■ Task to complete ■
Each line that holds the word "script" counts once; give the total for the records below and nothing else.

-*-*-

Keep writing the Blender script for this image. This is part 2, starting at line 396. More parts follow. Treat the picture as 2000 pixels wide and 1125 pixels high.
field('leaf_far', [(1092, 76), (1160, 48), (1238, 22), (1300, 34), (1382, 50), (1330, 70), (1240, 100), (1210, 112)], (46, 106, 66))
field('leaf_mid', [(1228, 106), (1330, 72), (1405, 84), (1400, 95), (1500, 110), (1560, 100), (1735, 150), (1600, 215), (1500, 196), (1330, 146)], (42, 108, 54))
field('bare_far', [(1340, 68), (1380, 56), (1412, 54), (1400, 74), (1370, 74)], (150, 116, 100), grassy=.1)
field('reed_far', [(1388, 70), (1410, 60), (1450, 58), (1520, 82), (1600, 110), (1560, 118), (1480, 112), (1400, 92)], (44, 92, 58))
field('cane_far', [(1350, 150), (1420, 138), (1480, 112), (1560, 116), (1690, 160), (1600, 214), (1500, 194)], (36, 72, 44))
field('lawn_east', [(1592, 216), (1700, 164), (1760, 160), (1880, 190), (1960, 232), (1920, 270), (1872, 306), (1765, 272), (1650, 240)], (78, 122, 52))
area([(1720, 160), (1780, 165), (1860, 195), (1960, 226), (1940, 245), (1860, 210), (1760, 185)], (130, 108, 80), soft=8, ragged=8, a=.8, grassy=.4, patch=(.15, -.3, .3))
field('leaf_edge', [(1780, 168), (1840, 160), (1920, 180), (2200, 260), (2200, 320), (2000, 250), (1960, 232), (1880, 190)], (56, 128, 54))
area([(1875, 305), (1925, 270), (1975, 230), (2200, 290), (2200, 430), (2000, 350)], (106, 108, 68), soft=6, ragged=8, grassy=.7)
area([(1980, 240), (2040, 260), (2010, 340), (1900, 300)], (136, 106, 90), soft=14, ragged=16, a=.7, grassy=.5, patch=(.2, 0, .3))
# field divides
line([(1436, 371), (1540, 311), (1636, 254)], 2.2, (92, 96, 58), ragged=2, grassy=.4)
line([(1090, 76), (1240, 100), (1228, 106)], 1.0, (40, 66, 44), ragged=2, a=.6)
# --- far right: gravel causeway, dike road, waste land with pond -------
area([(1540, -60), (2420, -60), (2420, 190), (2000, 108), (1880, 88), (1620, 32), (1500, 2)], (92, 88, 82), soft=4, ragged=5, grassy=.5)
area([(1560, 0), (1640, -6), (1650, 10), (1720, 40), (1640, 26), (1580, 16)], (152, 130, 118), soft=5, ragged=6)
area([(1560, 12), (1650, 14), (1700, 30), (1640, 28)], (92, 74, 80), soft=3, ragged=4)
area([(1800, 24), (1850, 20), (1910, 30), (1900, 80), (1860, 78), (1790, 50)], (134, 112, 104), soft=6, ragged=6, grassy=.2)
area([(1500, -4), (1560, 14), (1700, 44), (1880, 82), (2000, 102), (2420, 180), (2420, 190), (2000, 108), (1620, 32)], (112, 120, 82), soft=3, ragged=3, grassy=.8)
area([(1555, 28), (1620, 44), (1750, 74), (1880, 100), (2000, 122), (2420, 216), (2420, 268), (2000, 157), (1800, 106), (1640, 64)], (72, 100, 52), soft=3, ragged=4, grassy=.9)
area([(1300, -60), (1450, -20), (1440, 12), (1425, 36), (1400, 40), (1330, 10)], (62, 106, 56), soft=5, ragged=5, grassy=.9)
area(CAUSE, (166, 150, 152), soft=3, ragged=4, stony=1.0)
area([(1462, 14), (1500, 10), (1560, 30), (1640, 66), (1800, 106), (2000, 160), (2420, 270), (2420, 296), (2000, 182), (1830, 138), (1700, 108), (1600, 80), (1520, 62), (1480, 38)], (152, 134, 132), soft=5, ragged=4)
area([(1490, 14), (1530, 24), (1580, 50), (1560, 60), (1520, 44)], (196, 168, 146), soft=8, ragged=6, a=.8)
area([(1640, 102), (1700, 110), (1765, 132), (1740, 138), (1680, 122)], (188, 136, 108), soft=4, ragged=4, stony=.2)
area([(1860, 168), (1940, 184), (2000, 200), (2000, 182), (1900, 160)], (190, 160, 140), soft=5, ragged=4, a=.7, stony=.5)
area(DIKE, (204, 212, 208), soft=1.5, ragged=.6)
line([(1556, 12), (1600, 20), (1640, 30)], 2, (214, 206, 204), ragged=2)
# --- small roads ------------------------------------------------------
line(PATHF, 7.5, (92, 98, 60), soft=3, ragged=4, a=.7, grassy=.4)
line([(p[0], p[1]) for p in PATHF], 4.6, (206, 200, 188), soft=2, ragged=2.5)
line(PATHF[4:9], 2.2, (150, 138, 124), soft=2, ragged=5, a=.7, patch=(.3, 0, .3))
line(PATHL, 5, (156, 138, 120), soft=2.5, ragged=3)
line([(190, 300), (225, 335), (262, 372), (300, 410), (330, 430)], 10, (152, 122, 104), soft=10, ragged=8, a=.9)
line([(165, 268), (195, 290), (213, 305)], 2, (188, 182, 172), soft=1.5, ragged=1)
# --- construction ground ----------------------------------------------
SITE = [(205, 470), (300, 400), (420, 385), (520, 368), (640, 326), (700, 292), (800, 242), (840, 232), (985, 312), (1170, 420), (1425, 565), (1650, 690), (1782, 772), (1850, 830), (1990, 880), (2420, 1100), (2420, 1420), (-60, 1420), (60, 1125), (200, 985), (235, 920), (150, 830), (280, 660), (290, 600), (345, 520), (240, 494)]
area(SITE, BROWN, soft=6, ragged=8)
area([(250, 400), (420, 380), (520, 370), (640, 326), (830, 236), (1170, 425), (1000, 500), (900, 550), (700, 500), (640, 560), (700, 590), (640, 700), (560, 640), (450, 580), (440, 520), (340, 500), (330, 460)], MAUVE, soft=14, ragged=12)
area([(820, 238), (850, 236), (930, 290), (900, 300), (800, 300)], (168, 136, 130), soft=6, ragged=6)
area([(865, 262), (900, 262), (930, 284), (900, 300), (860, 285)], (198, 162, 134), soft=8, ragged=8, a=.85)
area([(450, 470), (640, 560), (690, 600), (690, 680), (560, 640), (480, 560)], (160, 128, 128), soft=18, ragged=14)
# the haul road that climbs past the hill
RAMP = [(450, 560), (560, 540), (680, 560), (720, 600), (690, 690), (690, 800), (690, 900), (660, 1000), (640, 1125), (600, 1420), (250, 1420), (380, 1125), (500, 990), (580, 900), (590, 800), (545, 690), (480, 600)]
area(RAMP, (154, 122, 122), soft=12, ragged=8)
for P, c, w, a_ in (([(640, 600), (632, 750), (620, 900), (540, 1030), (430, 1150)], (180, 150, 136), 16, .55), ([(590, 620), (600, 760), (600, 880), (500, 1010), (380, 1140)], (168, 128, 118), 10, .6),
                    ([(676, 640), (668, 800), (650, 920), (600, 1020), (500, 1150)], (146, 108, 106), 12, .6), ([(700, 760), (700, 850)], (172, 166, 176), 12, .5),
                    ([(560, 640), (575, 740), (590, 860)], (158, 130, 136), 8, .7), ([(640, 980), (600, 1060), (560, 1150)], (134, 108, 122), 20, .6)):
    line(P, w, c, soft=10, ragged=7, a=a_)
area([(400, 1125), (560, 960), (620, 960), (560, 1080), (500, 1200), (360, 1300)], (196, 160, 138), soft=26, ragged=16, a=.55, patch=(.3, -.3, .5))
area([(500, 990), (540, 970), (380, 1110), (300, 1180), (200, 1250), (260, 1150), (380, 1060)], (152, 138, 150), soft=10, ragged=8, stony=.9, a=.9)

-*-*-

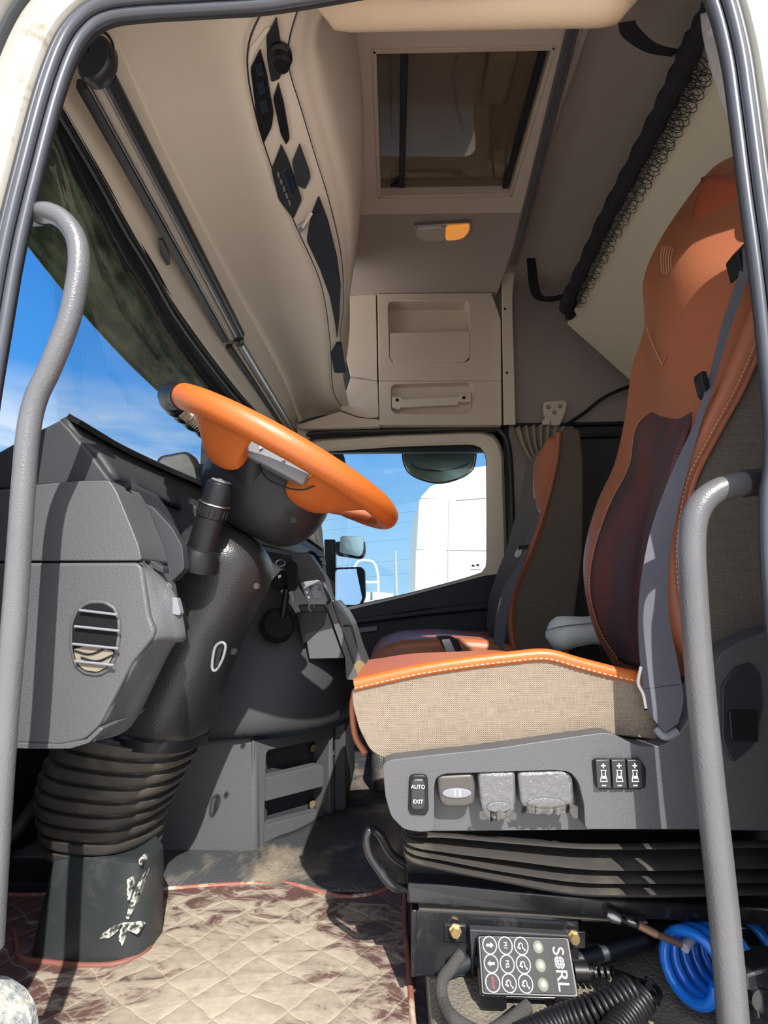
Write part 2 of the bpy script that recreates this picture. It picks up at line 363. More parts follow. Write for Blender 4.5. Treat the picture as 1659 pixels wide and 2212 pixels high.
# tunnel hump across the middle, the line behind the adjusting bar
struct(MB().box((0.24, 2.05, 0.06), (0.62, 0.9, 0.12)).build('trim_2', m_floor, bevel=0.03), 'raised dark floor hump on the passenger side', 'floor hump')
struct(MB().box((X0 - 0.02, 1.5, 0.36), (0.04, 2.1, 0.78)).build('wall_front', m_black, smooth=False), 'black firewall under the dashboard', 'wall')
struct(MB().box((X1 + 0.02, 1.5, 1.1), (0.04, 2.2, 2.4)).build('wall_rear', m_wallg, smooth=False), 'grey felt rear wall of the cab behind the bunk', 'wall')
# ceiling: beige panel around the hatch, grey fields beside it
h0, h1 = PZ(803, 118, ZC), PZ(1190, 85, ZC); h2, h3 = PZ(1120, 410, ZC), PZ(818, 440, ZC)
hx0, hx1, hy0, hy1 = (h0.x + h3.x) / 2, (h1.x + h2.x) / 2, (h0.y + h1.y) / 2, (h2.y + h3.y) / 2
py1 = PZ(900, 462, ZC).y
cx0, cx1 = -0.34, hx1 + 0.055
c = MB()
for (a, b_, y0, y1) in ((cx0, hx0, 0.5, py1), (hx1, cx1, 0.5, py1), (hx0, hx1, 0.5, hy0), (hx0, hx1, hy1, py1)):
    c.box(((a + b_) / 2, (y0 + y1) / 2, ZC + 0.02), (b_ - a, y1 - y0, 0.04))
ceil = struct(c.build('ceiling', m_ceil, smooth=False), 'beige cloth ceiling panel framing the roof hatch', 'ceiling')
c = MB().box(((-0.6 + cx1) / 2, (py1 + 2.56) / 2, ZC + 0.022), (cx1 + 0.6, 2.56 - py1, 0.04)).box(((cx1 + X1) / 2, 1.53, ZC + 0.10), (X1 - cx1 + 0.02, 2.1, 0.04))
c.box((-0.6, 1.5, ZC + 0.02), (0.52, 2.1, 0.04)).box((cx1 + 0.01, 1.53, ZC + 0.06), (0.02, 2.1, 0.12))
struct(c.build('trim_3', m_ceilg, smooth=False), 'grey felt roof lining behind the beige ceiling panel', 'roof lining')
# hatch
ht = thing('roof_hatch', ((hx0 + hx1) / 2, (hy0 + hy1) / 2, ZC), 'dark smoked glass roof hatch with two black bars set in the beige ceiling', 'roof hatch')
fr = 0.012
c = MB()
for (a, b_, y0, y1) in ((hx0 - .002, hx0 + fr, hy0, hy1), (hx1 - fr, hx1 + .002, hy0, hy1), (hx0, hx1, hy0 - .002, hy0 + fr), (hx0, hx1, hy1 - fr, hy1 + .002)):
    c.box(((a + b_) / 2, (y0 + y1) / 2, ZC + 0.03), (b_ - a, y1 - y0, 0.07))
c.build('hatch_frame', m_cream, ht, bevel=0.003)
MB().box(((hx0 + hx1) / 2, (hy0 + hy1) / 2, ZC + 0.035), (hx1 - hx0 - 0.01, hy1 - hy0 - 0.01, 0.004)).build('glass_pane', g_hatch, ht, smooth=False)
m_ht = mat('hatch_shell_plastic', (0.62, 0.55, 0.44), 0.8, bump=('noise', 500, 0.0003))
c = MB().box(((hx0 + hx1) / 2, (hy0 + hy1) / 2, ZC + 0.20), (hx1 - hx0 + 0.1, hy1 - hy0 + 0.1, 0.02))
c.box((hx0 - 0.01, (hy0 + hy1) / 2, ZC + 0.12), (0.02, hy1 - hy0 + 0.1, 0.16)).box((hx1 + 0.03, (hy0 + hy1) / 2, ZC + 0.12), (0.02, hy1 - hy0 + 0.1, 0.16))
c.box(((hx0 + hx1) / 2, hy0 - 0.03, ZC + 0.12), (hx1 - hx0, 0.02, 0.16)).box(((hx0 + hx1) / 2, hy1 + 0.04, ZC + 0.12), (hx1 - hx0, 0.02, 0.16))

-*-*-

■ Exercise result ■
2